[PROBLEM DESCRIPTION] Transcribe the material in full, exactly as written.

[DATA SECTION]

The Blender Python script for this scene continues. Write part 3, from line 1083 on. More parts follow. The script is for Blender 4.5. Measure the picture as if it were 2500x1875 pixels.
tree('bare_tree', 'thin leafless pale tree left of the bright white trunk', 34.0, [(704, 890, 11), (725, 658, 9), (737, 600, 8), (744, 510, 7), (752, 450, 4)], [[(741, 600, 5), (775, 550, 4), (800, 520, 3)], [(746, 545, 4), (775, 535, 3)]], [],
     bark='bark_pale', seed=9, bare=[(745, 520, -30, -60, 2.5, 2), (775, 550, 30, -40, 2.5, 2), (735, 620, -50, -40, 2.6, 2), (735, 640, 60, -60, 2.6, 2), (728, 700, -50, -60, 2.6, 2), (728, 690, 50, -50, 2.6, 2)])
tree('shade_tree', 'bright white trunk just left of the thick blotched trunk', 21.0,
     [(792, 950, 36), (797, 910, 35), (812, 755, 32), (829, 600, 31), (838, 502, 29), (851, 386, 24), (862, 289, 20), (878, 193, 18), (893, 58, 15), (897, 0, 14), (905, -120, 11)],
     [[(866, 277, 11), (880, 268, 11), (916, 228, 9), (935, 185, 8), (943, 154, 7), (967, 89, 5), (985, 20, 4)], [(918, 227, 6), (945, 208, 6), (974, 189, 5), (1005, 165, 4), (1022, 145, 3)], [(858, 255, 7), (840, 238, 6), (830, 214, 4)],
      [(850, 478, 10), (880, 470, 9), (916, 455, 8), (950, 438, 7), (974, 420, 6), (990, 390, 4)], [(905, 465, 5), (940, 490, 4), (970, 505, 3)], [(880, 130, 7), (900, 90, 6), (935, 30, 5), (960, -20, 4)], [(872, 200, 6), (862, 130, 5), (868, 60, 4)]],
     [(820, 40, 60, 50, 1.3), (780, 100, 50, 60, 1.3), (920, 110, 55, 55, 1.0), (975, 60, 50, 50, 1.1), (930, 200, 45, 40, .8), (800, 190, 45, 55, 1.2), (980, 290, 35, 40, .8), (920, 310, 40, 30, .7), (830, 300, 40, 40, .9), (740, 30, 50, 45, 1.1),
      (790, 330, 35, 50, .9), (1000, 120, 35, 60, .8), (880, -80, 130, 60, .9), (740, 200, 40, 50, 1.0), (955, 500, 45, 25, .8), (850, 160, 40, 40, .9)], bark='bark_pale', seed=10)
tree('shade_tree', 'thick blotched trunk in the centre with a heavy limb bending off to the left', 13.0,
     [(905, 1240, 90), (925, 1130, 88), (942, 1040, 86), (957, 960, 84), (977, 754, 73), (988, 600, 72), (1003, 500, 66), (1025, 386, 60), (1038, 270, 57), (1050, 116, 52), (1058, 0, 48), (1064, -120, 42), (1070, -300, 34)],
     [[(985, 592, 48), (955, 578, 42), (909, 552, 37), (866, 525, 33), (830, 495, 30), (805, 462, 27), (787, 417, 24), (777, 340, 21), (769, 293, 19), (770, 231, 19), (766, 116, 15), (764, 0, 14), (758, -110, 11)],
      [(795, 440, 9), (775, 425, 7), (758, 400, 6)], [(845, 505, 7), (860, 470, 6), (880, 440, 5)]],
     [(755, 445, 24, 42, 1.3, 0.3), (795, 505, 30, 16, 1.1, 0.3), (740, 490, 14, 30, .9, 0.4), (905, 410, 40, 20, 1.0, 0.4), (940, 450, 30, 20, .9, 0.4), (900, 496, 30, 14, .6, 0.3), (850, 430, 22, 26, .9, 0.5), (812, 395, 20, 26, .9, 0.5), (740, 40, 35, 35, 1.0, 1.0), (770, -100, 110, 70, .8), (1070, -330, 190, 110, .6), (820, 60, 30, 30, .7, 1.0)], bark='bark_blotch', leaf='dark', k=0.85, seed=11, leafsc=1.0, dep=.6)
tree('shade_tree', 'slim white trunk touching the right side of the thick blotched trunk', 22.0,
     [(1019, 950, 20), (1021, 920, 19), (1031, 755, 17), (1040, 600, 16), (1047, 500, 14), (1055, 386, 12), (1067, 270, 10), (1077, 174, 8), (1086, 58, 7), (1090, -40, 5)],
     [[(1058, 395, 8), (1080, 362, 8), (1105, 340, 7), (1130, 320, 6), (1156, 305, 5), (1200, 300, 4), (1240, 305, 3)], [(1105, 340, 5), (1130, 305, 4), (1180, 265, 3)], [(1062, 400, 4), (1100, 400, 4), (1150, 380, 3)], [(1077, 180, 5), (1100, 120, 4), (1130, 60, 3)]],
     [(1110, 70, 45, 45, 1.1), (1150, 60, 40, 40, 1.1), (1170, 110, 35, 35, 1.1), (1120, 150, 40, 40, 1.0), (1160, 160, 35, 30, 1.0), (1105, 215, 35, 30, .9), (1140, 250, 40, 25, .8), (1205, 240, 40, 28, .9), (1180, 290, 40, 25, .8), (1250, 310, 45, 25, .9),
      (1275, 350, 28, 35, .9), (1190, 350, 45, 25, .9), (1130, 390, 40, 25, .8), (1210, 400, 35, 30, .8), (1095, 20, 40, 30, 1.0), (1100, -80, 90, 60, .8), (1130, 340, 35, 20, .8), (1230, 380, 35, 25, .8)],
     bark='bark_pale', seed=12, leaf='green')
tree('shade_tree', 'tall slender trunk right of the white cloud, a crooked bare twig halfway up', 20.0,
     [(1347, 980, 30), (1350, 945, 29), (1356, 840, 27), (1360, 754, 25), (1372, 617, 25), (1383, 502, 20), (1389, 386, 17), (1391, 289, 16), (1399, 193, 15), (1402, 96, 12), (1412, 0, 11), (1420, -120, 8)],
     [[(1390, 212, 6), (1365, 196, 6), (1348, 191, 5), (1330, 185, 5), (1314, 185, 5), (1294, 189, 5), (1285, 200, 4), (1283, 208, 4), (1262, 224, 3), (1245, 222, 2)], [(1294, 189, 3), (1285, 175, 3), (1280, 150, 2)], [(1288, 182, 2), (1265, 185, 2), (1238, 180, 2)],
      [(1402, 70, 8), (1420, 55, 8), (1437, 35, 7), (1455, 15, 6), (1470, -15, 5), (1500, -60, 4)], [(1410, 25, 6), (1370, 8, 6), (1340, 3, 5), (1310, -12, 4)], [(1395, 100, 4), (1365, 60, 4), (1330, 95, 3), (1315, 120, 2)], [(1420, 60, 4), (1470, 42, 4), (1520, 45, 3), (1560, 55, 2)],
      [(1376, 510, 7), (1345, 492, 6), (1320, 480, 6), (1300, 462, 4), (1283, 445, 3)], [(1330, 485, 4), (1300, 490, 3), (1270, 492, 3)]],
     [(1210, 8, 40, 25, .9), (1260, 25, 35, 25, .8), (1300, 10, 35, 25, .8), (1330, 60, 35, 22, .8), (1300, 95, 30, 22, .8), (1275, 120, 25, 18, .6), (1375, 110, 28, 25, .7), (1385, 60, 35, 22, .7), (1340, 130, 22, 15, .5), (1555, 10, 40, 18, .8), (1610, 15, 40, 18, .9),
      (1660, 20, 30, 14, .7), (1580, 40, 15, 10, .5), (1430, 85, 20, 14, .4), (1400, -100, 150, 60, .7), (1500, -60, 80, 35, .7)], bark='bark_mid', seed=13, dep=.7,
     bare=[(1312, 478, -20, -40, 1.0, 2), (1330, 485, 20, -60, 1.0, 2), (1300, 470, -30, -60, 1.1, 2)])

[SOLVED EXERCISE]
The Blender Python script for this scene continues. Write part 3, from line 1083 on. More parts follow. The script is for Blender 4.5. Measure the picture as if it were 2500x1875 pixels.
tree('bare_tree', 'thin leafless pale tree left of the bright white trunk', 34.0, [(704, 890, 11), (725, 658, 9), (737, 600, 8), (744, 510, 7), (752, 450, 4)], [[(741, 600, 5), (775, 550, 4), (800, 520, 3)], [(746, 545, 4), (775, 535, 3)]], [],
     bark='bark_pale', seed=9, bare=[(745, 520, -30, -60, 2.5, 2), (775, 550, 30, -40, 2.5, 2), (735, 620, -50, -40, 2.6, 2), (735, 640, 60, -60, 2.6, 2), (728, 700, -50, -60, 2.6, 2), (728, 690, 50, -50, 2.6, 2)])
tree('shade_tree', 'bright white trunk just left of the thick blotched trunk', 21.0,
     [(792, 950, 36), (797, 910, 35), (812, 755, 32), (829, 600, 31), (838, 502, 29), (851, 386, 24), (862, 289, 20), (878, 193, 18), (893, 58, 15), (897, 0, 14), (905, -120, 11)],
     [[(866, 277, 11), (880, 268, 11), (916, 228, 9), (935, 185, 8), (943, 154, 7), (967, 89, 5), (985, 20, 4)], [(918, 227, 6), (945, 208, 6), (974, 189, 5), (1005, 165, 4), (1022, 145, 3)], [(858, 255, 7), (840, 238, 6), (830, 214, 4)],
      [(850, 478, 10), (880, 470, 9), (916, 455, 8), (950, 438, 7), (974, 420, 6), (990, 390, 4)], [(905, 465, 5), (940, 490, 4), (970, 505, 3)], [(880, 130, 7), (900, 90, 6), (935, 30, 5), (960, -20, 4)], [(872, 200, 6), (862, 130, 5), (868, 60, 4)]],
     [(820, 40, 60, 50, 1.3), (780, 100, 50, 60, 1.3), (920, 110, 55, 55, 1.0), (975, 60, 50, 50, 1.1), (930, 200, 45, 40, .8), (800, 190, 45, 55, 1.2), (980, 290, 35, 40, .8), (920, 310, 40, 30, .7), (830, 300, 40, 40, .9), (740, 30, 50, 45, 1.1),
      (790, 330, 35, 50, .9), (1000, 120, 35, 60, .8), (880, -80, 130, 60, .9), (740, 200, 40, 50, 1.0), (955, 500, 45, 25, .8), (850, 160, 40, 40, .9)], bark='bark_pale', seed=10)
tree('shade_tree', 'thick blotched trunk in the centre with a heavy limb bending off to the left', 13.0,
     [(905, 1240, 90), (925, 1130, 88), (942, 1040, 86), (957, 960, 84), (977, 754, 73), (988, 600, 72), (1003, 500, 66), (1025, 386, 60), (1038, 270, 57), (1050, 116, 52), (1058, 0, 48), (1064, -120, 42), (1070, -300, 34)],
     [[(985, 592, 48), (955, 578, 42), (909, 552, 37), (866, 525, 33), (830, 495, 30), (805, 462, 27), (787, 417, 24), (777, 340, 21), (769, 293, 19), (770, 231, 19), (766, 116, 15), (764, 0, 14), (758, -110, 11)],
      [(795, 440, 9), (775, 425, 7), (758, 400, 6)], [(845, 505, 7), (860, 470, 6), (880, 440, 5)]],
     [(755, 445, 24, 42, 1.3, 0.3), (795, 505, 30, 16, 1.1, 0.3), (740, 490, 14, 30, .9, 0.4), (905, 410, 40, 20, 1.0, 0.4), (940, 450, 30, 20, .9, 0.4), (900, 496, 30, 14, .6, 0.3), (850, 430, 22, 26, .9, 0.5), (812, 395, 20, 26, .9, 0.5), (740, 40, 35, 35, 1.0, 1.0), (770, -100, 110, 70, .8), (1070, -330, 190, 110, .6), (820, 60, 30, 30, .7, 1.0)], bark='bark_blotch', leaf='dark', k=0.85, seed=11, leafsc=1.0, dep=.6)
tree('shade_tree', 'slim white trunk touching the right side of the thick blotched trunk', 22.0,
     [(1019, 950, 20), (1021, 920, 19), (1031, 755, 17), (1040, 600, 16), (1047, 500, 14), (1055, 386, 12), (1067, 270, 10), (1077, 174, 8), (1086, 58, 7), (1090, -40, 5)],
     [[(1058, 395, 8), (1080, 362, 8), (1105, 340, 7), (1130, 320, 6), (1156, 305, 5), (1200, 300, 4), (1240, 305, 3)], [(1105, 340, 5), (1130, 305, 4), (1180, 265, 3)], [(1062, 400, 4), (1100, 400, 4), (1150, 380, 3)], [(1077, 180, 5), (1100, 120, 4), (1130, 60, 3)]],
     [(1110, 70, 45, 45, 1.1), (1150, 60, 40, 40, 1.1), (1170, 110, 35, 35, 1.1), (1120, 150, 40, 40, 1.0), (1160, 160, 35, 30, 1.0), (1105, 215, 35, 30, .9), (1140, 250, 40, 25, .8), (1205, 240, 40, 28, .9), (1180, 290, 40, 25, .8), (1250, 310, 45, 25, .9),
      (1275, 350, 28, 35, .9), (1190, 350, 45, 25, .9), (1130, 390, 40, 25, .8), (1210, 400, 35, 30, .8), (1095, 20, 40, 30, 1.0), (1100, -80, 90, 60, .8), (1130, 340, 35, 20, .8), (1230, 380, 35, 25, .8)],
     bark='bark_pale', seed=12, leaf='green')
tree('shade_tree', 'tall slender trunk right of the white cloud, a crooked bare twig halfway up', 20.0,
     [(1347, 980, 30), (1350, 945, 29), (1356, 840, 27), (1360, 754, 25), (1372, 617, 25), (1383, 502, 20), (1389, 386, 17), (1391, 289, 16), (1399, 193, 15), (1402, 96, 12), (1412, 0, 11), (1420, -120, 8)],
     [[(1390, 212, 6), (1365, 196, 6), (1348, 191, 5), (1330, 185, 5), (1314, 185, 5), (1294, 189, 5), (1285, 200, 4), (1283, 208, 4), (1262, 224, 3), (1245, 222, 2)], [(1294, 189, 3), (1285, 175, 3), (1280, 150, 2)], [(1288, 182, 2), (1265, 185, 2), (1238, 180, 2)],
      [(1402, 70, 8), (1420, 55, 8), (1437, 35, 7), (1455, 15, 6), (1470, -15, 5), (1500, -60, 4)], [(1410, 25, 6), (1370, 8, 6), (1340, 3, 5), (1310, -12, 4)], [(1395, 100, 4), (1365, 60, 4), (1330, 95, 3), (1315, 120, 2)], [(1420, 60, 4), (1470, 42, 4), (1520, 45, 3), (1560, 55, 2)],
      [(1376, 510, 7), (1345, 492, 6), (1320, 480, 6), (1300, 462, 4), (1283, 445, 3)], [(1330, 485, 4), (1300, 490, 3), (1270, 492, 3)]],
     [(1210, 8, 40, 25, .9), (1260, 25, 35, 25, .8), (1300, 10, 35, 25, .8), (1330, 60, 35, 22, .8), (1300, 95, 30, 22, .8), (1275, 120, 25, 18, .6), (1375, 110, 28, 25, .7), (1385, 60, 35, 22, .7), (1340, 130, 22, 15, .5), (1555, 10, 40, 18, .8), (1610, 15, 40, 18, .9),
      (1660, 20, 30, 14, .7), (1580, 40, 15, 10, .5), (1430, 85, 20, 14, .4), (1400, -100, 150, 60, .7), (1500, -60, 80, 35, .7)], bark='bark_mid', seed=13, dep=.7,
     bare=[(1312, 478, -20, -40, 1.0, 2), (1330, 485, 20, -60, 1.0, 2), (1300, 470, -30, -60, 1.1, 2)])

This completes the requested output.